**Source excerpt**:

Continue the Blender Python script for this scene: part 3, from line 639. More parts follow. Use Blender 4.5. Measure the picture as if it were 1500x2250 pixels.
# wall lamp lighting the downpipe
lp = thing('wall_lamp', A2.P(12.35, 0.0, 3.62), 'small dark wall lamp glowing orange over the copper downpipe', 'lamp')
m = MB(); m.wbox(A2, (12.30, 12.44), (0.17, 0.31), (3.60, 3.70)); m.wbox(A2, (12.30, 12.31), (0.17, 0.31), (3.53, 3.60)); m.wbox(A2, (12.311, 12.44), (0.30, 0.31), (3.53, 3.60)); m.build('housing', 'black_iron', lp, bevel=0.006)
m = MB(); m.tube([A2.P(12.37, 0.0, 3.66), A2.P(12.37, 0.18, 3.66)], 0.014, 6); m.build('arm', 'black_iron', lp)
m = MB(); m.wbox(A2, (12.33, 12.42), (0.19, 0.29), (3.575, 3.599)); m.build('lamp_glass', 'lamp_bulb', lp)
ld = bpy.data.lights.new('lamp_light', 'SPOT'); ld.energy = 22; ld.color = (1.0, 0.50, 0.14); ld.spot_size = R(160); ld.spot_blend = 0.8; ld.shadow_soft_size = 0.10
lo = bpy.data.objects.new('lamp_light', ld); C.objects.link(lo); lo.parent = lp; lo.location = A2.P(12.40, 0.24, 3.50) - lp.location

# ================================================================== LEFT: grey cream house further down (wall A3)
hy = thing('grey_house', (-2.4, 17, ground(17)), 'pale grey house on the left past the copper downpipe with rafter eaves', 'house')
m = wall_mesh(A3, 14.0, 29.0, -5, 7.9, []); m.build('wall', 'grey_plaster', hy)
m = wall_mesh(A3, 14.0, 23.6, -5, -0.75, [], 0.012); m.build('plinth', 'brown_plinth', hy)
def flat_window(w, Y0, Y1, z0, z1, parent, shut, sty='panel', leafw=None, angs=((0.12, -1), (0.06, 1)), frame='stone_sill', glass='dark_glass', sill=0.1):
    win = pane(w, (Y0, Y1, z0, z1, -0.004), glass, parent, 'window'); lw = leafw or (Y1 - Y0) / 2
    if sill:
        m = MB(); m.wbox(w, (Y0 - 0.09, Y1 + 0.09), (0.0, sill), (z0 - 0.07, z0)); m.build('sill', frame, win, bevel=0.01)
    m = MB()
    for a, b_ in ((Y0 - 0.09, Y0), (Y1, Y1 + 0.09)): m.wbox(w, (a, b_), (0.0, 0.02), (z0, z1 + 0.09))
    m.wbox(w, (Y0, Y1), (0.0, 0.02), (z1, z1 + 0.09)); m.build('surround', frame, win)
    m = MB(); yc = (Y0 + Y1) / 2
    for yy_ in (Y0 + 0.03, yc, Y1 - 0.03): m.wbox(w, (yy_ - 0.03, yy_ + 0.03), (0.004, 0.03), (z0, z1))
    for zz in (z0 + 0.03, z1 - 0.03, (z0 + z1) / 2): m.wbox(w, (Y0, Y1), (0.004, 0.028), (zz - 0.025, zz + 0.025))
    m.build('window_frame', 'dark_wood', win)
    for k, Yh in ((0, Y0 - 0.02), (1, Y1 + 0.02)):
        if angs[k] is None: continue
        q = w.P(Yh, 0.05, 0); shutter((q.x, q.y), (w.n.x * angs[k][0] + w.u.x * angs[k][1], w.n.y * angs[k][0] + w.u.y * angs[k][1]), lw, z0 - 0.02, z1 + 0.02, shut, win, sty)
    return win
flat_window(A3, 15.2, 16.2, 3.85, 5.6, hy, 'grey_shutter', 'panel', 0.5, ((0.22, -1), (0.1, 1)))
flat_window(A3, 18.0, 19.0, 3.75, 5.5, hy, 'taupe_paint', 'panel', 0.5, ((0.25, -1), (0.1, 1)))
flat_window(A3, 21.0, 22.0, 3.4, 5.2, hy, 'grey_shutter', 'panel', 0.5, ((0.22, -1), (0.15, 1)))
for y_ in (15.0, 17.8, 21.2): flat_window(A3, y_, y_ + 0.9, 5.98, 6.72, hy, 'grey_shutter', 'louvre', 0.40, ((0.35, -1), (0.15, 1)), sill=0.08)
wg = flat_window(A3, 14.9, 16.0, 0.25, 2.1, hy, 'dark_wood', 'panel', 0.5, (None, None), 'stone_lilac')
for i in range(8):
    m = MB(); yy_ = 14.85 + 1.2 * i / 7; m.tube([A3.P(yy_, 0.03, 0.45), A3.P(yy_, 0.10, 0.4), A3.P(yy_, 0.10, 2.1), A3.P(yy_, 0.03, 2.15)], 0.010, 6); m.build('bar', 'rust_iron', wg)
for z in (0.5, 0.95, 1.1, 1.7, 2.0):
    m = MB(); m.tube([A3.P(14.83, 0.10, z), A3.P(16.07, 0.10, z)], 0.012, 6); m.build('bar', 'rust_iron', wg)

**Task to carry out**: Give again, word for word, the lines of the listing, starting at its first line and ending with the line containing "lo = bpy.data.objects.new('lamp_light', ld);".

**Exercise result**:
Continue the Blender Python script for this scene: part 3, from line 639. More parts follow. Use Blender 4.5. Measure the picture as if it were 1500x2250 pixels.
# wall lamp lighting the downpipe
lp = thing('wall_lamp', A2.P(12.35, 0.0, 3.62), 'small dark wall lamp glowing orange over the copper downpipe', 'lamp')
m = MB(); m.wbox(A2, (12.30, 12.44), (0.17, 0.31), (3.60, 3.70)); m.wbox(A2, (12.30, 12.31), (0.17, 0.31), (3.53, 3.60)); m.wbox(A2, (12.311, 12.44), (0.30, 0.31), (3.53, 3.60)); m.build('housing', 'black_iron', lp, bevel=0.006)
m = MB(); m.tube([A2.P(12.37, 0.0, 3.66), A2.P(12.37, 0.18, 3.66)], 0.014, 6); m.build('arm', 'black_iron', lp)
m = MB(); m.wbox(A2, (12.33, 12.42), (0.19, 0.29), (3.575, 3.599)); m.build('lamp_glass', 'lamp_bulb', lp)
ld = bpy.data.lights.new('lamp_light', 'SPOT'); ld.energy = 22; ld.color = (1.0, 0.50, 0.14); ld.spot_size = R(160); ld.spot_blend = 0.8; ld.shadow_soft_size = 0.10
lo = bpy.data.objects.new('lamp_light', ld); C.objects.link(lo); lo.parent = lp; lo.location = A2.P(12.40, 0.24, 3.50) - lp.location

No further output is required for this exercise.